Another weekend, another Festival, another ADLIB crew in a field – this one led by Kenny Perrin at the 2012 T In The Park Festival, staged at Balado, Kinross-shire, Scotland as the Liverpool, UK based rental company returned for the sixth consecutive year to provide sound for the King Tut’s Wah Wah Hut stage with their Lab.gruppen and Lake units in their kit bag.
The torrential rain and mud dampened absolutely NO spirits amongst the Scottish crowds, if anything, the weather helped galvanise a truly electric and unique atmosphere in the tent, making it one of the best ever T in the Parks.
A dynamic line-up veered from dance to rock and pop to hip-hop, appealing to all ages and tastes. It included memorable performances from the likes of Fun, The Wanted, Nero, Skrillex, J-Cole, Miles Kane, Ben Howard and the amazing Calvin Harris who really energised his home crowd! Kenny Perrin was joined by Michael Bernard Flaherty, Sam Proctor & Steve Pattison, and once again, a JBL VerTec system was specified following it’s great ‘all round’ success in the tent in past years.
The main PA hangs comprised 9 x VT4889 speakers per-side, with 4-a-side for the 2 x delay towers, positioned left and right of the FOH mixer to ensure the sound radiated evenly out to cover the back of the enormous tent. The subs were 16 x VerTec 4880As arranged in four blocks of four across the front of stage. For infills and outfills the system design utilised 16 x Coda LA8s.
A number of Lab.gruppen’s flagship amplifiers, the PLM 20000Q, were used to power the subs and in/out fills. The PLM 20000Q couples the world’s most powerful four-channel amplifier platform to the industry-leading digital sound manipulation features of Lake Processing. The result is a seamlessly unified sound reinforcement core that offers unprecedented flexibility, pristine digital filtering and delay, plus effortless ability to drive difficult loads, making it ideal for a situation like a major festival.
At front-of-house, ADLIB supplied a Soundcraft Vi6 console and one of their standard Lake processing/matrixing racks complete with two LM 44s and three LM 26s. Lake LM Series digital audio processors offer an unprecedented combination of core processing power, user-friendly control interfaces, and multi-format connectivity. Exclusive LM Series features include proprietary filter algorithms for Lake Mesa and Contour modules along with standard I/O connectivity on analog, AES3 digital and Dante network with programmable automatic failover The FOH domain was looked after by Pattison, with a selection of outboard also available as spec’d by certain engineers, including a TC 2290 tap delay.
All of the main acts brought their own FOH and monitor engineers, a trend that Perrin observes is becoming increasingly common.
Onstage, he looked after the monitors, with a Yamaha PM5D console and 18 x ADLIB MP3 wedges, all powered by PLM 10000s.
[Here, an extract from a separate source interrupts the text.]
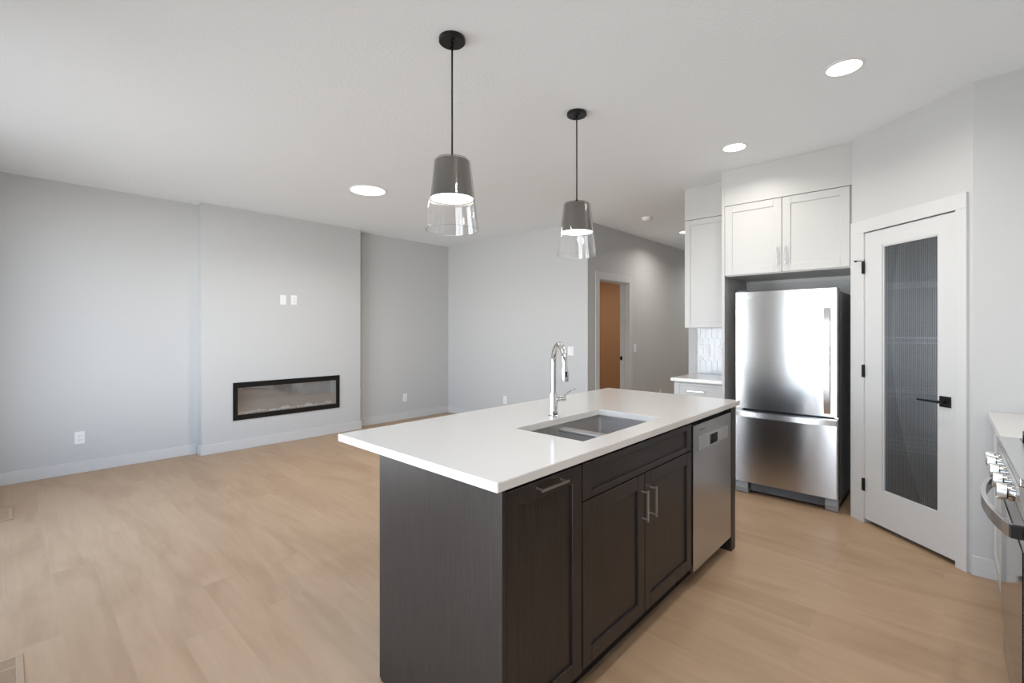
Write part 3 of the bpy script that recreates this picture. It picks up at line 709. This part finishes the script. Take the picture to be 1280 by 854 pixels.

For side fills 4 x arcs, 4 x SB28s were used and there were Adlib drum subs provided too (2 x MP3 subs & 2 × 15”). A full festival mics and stands package was also integral to the audio set up, and the patch was co-ordinated by Proctor and Flaherty. With around 10 bands a day to look after the pace was steady, and the 30 minute changeovers worked well.
Perrin has worked on T In The Park for the last four years and comments: “We have done this many times and got it down to a fine art where everything runs like clockwork and all involved in the production of King Tut’s Wah Wah Hut work together in unison like a big happy family”.
He adds that the weather certainly made everything tougher going, but they all got stuck in “like real troopers” to ensure it happened efficiently and smoothly, and that all bands and their crews were happy… amidst plenty of Scottish chants of “Here we go” and that unique T In The Park vibe.